The minister’s emphasis on sovereign revenue came with a direct appeal to state actors, urging states to pursue reforms that would increase the tax-to-GDP ratio without unduly burdening households.
Mr Oyedele positioned the INFF as the mechanism to reduce external dependence by aligning public, private, domestic and international finance with national priorities.
“This is not cause for despair”, he said of Africa’s financing gap. “Rather, it is an opportunity to rethink how development is financed and to ensure that every available source of capital is aligned with national priorities.”
Addressing the Ethiopian delegation directly, Mr Oyedele framed the engagement as mutual learning, stating: “Nigeria does not claim to have all the answers. Rather, we offer our experience in the spirit of partnership, transparency and mutual learning. Ask difficult questions. Challenge assumptions.

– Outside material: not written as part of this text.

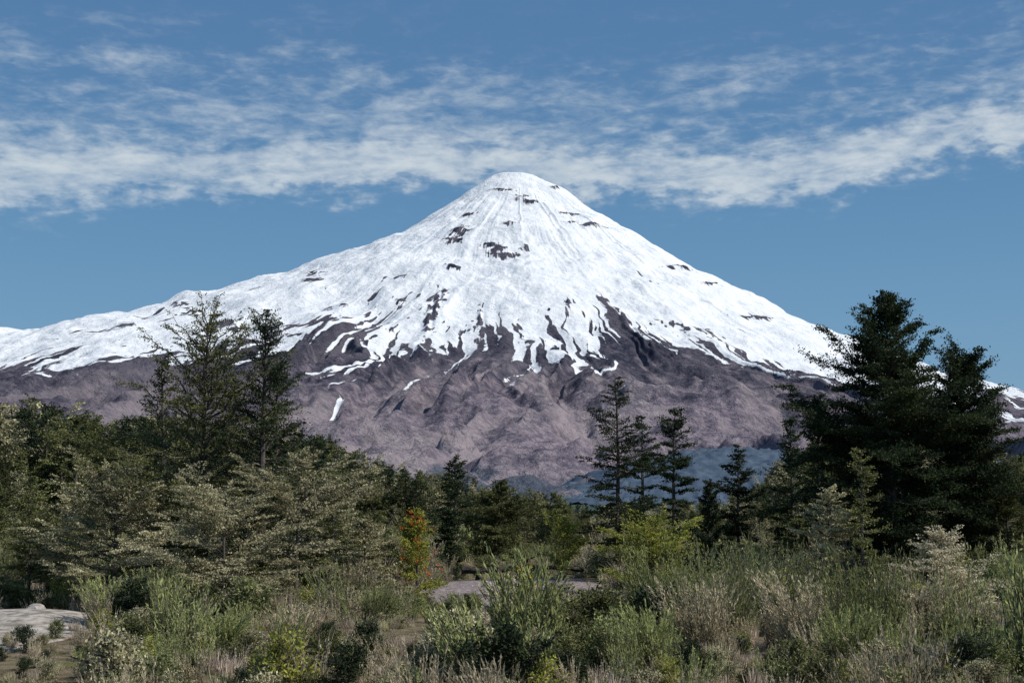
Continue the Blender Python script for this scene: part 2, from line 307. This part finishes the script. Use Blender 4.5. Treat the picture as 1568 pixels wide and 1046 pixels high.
def tree(seed,H,R,prof,nb=60,cb=.12,lean=0.,leaf=.09,dens=55,sub=8,flat=.3,e_lo=-5,e_hi=45,r0=None,skip=.12,mats=(bark,dark),sig=.10,wobble=.02,tc=1.4,sl=.36,lv=(.4,1.15)):
    rg=np.random.default_rng(seed); B=MB(); r0=r0 or H*.014
    tt=np.linspace(0,1,14); tp=np.stack([lean*tt**1.5*H+np.cumsum(rg.normal(0,wobble*H/6,14))*tt,np.cumsum(rg.normal(0,wobble*H/6,14))*tt,tt*H-.15],1)
    B.tube(tp,r0*(1-tt)**.8+.012,0,7)
    S0=[];SD=[];SL=[];ST=[];SB=[]
    for i in range(nb):
        if rg.random()<skip: continue
        u=(i+rg.random())/nb; tz=cb+(1-cb)*u*.985; p=np.array([np.interp(tz,tt,tp[:,k]) for k in range(3)])
        a=i*2.4+rg.normal(0,.5); L=R*prof(u)*rg.uniform(*lv)+.12; bd=rg.uniform(.35,1.55)
        e=R_(e_lo+(e_hi-e_lo)*u**1.3+rg.normal(0,11)); d=np.array([math.cos(a)*math.cos(e),math.sin(a)*math.cos(e),math.sin(e)])
        cv=rg.uniform(-.22,.18); ss=np.linspace(0,1,6)
        pts=p+d*L*ss[:,None]; pts[:,2]+=cv*L*ss**2; pts[1:-1]+=rg.normal(0,.03*L,(4,3))
        B.tube(pts,(r0*.32*min(1,L/R+.2))*(1-ss)**.9+.006,0,4)
        ns=max(3,int(sub*(L/R+.35))); bt=rg.random()
        for s_ in np.linspace(.18,1,ns):
            for sg in (-1,1):
                if rg.random()<.12: continue
                q=np.array([np.interp(s_,ss,pts[:,k]) for k in range(3)]); aa=a+sg*rg.uniform(.5,1.15)*(1.0-.5*(s_>.95))
                ee=e*.5+rg.normal(0,.18); SD.append([math.cos(aa)*math.cos(ee),math.sin(aa)*math.cos(ee),math.sin(ee)])
                S0.append(q); SL.append(L*sl*(1.15-.7*s_)*rg.uniform(.5,1.2)+.12); ST.append(.55*bt+.45*rg.random()); SB.append(bd)
    S0=np.array(S0);SD=np.array(SD);SL=np.array(SL);ST=np.array(ST);SB=np.array(SB)
    B.leaves(S0+SD*SL[:,None]/2,SL/1.0,.022,0,dirs=SD*20,rng=rg)
    cnt=np.maximum(2,(dens*SL*SB).astype(int)); idx=np.repeat(np.arange(len(SL)),cnt); q=rg.random(len(idx))**.8
    P=S0[idx]+SD[idx]*(SL[idx]*q)[:,None]; J=rg.normal(0,1,(len(idx),3))*sig*(.5+.5*SL[idx])[:,None]; J[:,2]*=flat*1.6; P=P+J
    B.leaves(P,leaf,leaf*.6,1,tint=np.clip(.6*ST[idx]+.4*rg.random(len(idx)),0,1)**tc,dirs=SD[idx]*.8,up=1.0,rng=rg)
    return B,mats
def cone(p=.9): return lambda u:(1-u)**p+.04
def oval(u): return math.sqrt(max(0,1-(2*u*.92-.75)**2*.75))*(1 if u<.6 else (1-u)*2.2+.12)
def irregular(seed,p=.55):
    k=np.random.default_rng(seed).uniform(.35,1.2,13)
    return lambda u:((1-u)**p*.95+.10)*float(np.interp(u*12,range(13),k))
def wt(name,B_m,px,d,rot=0.):
    B,ms=B_m; x=gx(px,d); return obj(name,B.mesh(name,list(ms)),(x,d,float(gz(x,d))),rot)
def Hh(py,d): return ray(784,py)[1]*d+CH
def Wd(p,d): return p/FPX*d
# left group : beech with feathery crown
d=54
def airy(u): return (1.0 if u<.35 else max(.10,1.0-(u-.35)*1.2))
wt("beech_tree",tree(11,Hh(492,d),Wd(205,d),airy,nb=145,cb=.08,leaf=.09,dens=46,sub=9,skip=.12,e_lo=8,e_hi=58,mats=(bark,mid),sig=.10,lv=(.3,1.2),lean=.01,sl=.32,flat=.2),305,d)
wt("beech_tree",tree(12,Hh(474,d-1),Wd(110,d),irregular(3,.5),nb=125,cb=.12,leaf=.09,dens=52,sub=8,e_lo=10,e_hi=62,sig=.10,lv=(.3,1.3),skip=.12,flat=.2),402,d-1,1.)
wt("beech_shrub",tree(13,Hh(700,50),Wd(140,50),oval,nb=62,cb=.02,leaf=.085,dens=95,sub=9,e_lo=8,e_hi=50,mats=(bark,olive),lv=(.5,1.3),flat=.12,sig=.09,tc=1.1),455,50)
wt("beech_shrub",tree(14,Hh(715,52),Wd(125,52),oval,nb=60,cb=.02,leaf=.085,dens=90,sub=9,e_lo=5,e_hi=50,mats=(bark,olive),lv=(.5,1.3),flat=.12,sig=.09,tc=1.2),180,52)
wt("beech_shrub",tree(15,Hh(750,47),Wd(125,47),oval,nb=56,cb=.02,leaf=.08,dens=95,sub=9,e_lo=8,e_hi=50,mats=(bark,olive),lv=(.5,1.3),flat=.12,sig=.09,tc=1.0),345,47)
wt("beech_tree",tree(16,Hh(565,58),Wd(95,58),irregular(6),nb=100,cb=.05,leaf=.10,dens=52,mats=(bark,dark),sig=.13,e_hi=60,flat=.2),420,58)
wt("beech_tree",tree(17,Hh(550,60),Wd(85,60),irregular(7),nb=90,cb=.05,leaf=.10,dens=48,mats=(bark,dark),sig=.13,e_hi=60,flat=.2),250,60)
wt("beech_tree",tree(18,Hh(570,62),Wd(95,62),irregular(9),nb=95,cb=.05,leaf=.10,dens=48,mats=(bark,dark),sig=.13,e_hi=60,flat=.2),345,62)
# right big dark
d=64
wt("beech_tree",tree(21,Hh(455,d),Wd(140,d),lambda u:((.55+u*1.2 if u<.45 else max(.05,1.09-(u-.45)*1.75)) if u<.8 else .32*(1-u)/.2+.12)*(1+.2*math.sin(u*31)),nb=200,cb=.08,leaf=.12,dens=95,sub=9,skip=.02,e_hi=55,mats=(bark,dark),sig=.15),1368,d)
wt("beech_tree",tree(22,Hh(548,d+2),Wd(110,d),lambda u:(.6+u if u<.4 else max(.2,1.-(u-.4)*1.1))*(1+.25*math.sin(u*23)),nb=140,cb=.1,leaf=.12,dens=85,sub=8,skip=.04,mats=(bark,dark),sig=.15,e_hi=60),1478,d+2)
wt("beech_tree",tree(23,Hh(600,78),Wd(66,78),irregular(5),nb=90,cb=.05,leaf=.12,dens=70,e_hi=65,sig=.15,flat=.2),1255,78)
wt("beech_tree",tree(24,Hh(635,80),Wd(56,80),irregular(8),nb=80,cb=.05,leaf=.12,dens=70,e_hi=65,sig=.15,flat=.2),1213,80)
wt("beech_tree",tree(25,Hh(678,82),Wd(54,82),irregular(9),nb=60,cb=.12,leaf=.12,dens=65,sig=.14,flat=.2),1130,82)
wt("beech_tree",tree(26,Hh(622,74),Wd(54,74),irregular(10),nb=56,cb=.2,leaf=.115,dens=80,skip=.2,sig=.14,lv=(.3,1.3),flat=.2),1032,74)
wt("beech_tree",tree(27,Hh(582,68),Wd(82,68),irregular(14),nb=85,cb=.1,leaf=.10,dens=56,skip=.22,e_hi=35,sig=.12,lv=(.3,1.3),flat=.2),945,68)
wt("beech_tree",tree(28,Hh(640,70),Wd(46,70),irregular(16),nb=50,cb=.25,leaf=.11,dens=65,skip=.25,sig=.13,flat=.2),985,70)
wt("beech_tree",tree(29,Hh(698,95),Wd(62,95),irregular(18),nb=80,cb=.1,leaf=.13,dens=58,sig=.15,flat=.2),697,95)
wt("beech_tree",tree(30,Hh(733,88),Wd(48,88),oval,nb=80,cb=.08,leaf=.13,dens=58,mats=(bark,mid),sig=.15),765,88)
wt("beech_tree",tree(31,Hh(752,100),Wd(30,100),oval,nb=55,cb=.2,leaf=.13,dens=55,mats=(bark,mid),sig=.15),850,100)
wt("conifer_tree",tree(32,Hh(770,80),Wd(32,80),cone(.8),nb=80,cb=.04,leaf=.11,dens=80,e_lo=-10,e_hi=30),688,80)
wt("conifer_tree",tree(33,Hh(735,70),Wd(38,70),cone(.7),nb=60,cb=.06,leaf=.11,dens=70,e_lo=20,e_hi=60,skip=.2),1085,70)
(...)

Share your innovations and experiences.”
In her remarks, the Senior Special Assistant to the President on SDGs, Mrs Adejoke Orelope-Adefulire, told delegates that the capacity of states to effectively mobilise, manage and deploy financial resources directly influenced the quality of life of millions of Nigerians.
She stressed that states must carry constitutional responsibility for primary healthcare, basic education, water and sanitation and other frontline services.
She also warned that current revenue and institutional weaknesses at the subnational level threatened service delivery across the country.
“The fiscal realities confronting many sub-national governments — rising expenditure pressures, limited internally generated revenue, growing infrastructure deficits, climate-related vulnerabilities and global economic uncertainties — are battering state finances,“ Mrs Orelope-Adefulire said. “Addressing these issues requires innovative thinking, bold reforms and stronger collaboration among all key stakeholders.”
On her part, UNDP Resident Representative, Ms Elsie Attafuah, echoed the call for domestic solutions while emphasising the value of peer learning.
“The Sustainable Development Goals are ultimately delivered in states, provinces, cities and communities,” she said. “This is why strengthening fiscal capacity at the state level is not simply a revenue issue. It is fundamentally a development issue.”
Ms Attafuah commended Nigeria’s reform agenda and stressed that South-South cooperation, exemplified by the Ethiopia–Nigeria exchange, could accelerate progress, noting, “No single country has all the answers. Yet every country has lessons that can help others move further and faster.”